John Kelly is a name that will not be known to many of you, but he was the chap that ran MBR in King's Lynn originally. He had just got into HO, his son Jamie quickly becoming one of the star drivers, when we had to regroup. Jim Kelly and I were up against the twin problem of lack of firm commitments to attend and expensive venues, and John agreed to host all five rounds the following season at his club so EAHORC could continue.

This meant we had enough locals to make those rounds viable, and the venue was cheap. This was all crucial, the national racing series had had several 'gap years' and half gap years when Doug run it, but another one would have probably finished it as I would of gone back to RC racing. So John Kelly I salute you.

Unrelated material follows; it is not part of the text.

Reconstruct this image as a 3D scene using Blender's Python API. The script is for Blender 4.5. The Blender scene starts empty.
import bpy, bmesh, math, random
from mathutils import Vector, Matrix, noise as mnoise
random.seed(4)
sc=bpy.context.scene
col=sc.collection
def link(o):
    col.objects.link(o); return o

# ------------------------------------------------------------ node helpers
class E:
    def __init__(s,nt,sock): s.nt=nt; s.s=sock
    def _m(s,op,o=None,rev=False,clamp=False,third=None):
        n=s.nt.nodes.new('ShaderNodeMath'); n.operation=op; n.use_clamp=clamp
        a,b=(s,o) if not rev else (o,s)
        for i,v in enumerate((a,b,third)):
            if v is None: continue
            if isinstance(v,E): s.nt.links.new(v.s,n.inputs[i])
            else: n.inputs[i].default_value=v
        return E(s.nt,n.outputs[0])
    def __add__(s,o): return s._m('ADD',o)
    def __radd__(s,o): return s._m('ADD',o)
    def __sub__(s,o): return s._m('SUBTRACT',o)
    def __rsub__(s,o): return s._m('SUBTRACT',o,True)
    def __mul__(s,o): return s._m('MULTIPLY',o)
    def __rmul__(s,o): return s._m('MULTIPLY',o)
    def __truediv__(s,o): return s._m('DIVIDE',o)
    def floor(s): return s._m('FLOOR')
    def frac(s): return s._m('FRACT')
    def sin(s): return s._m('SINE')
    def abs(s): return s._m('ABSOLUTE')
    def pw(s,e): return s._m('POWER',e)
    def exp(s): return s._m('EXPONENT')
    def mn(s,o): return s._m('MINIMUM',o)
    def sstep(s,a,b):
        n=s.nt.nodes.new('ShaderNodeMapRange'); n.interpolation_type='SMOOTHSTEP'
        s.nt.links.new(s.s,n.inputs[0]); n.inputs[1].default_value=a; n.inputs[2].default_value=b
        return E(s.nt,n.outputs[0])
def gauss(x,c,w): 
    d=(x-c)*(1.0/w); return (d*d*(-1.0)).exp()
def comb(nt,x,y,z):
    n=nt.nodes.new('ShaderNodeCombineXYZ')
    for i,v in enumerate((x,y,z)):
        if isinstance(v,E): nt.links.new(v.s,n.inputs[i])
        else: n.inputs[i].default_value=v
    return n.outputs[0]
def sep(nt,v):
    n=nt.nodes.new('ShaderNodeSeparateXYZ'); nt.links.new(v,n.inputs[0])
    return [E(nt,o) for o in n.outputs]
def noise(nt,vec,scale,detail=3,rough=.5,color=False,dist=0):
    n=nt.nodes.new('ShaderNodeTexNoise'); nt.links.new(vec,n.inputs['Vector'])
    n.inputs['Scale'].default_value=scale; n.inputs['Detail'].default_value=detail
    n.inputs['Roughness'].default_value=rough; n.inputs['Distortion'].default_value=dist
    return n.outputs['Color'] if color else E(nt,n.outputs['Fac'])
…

Next I want to thank Andy Whorton. There are too many things to list that he has done for EAHORC. If there is anything you have enjoyed about a national beyond driving a Tomy or Tyco car around a basic track, Andy probably had a big hand in it.

Thank you to anyone who has taken the time to help set up tracks the day before a meeting. This is a huge amount of work, and it gets more and more as we add extra layers of sophistication. The copper pieces for the BSTS can actually cause bodily harm (back ache etc)


Thank you to anyone who has taken the time to take photos or video. I believe our videos are world leading, so an extra thanks to the two Andy's for the hours spent editing, and anyone who has assisted them.

Thank you to anyone not covered above that has assisted EAHORC in ways large and small too myriad to list over the years. Perhaps the biggest thank you goes to anyone who has attended a race meet, as without that it would all be for nothing. I am always humbled that people will get up at silly hours and undertake sometimes long journeys in sometime bad conditions to participate in my peculiar and particular vision.

A final Thank you to my partner Debbie. She puts up with me being away 11 or more weekends a year, the office full of slot car stuff, and the time spent on the internet that keeps EAHORC ticking over. She had done this over a decade with not even one complaint, and she is one in a million.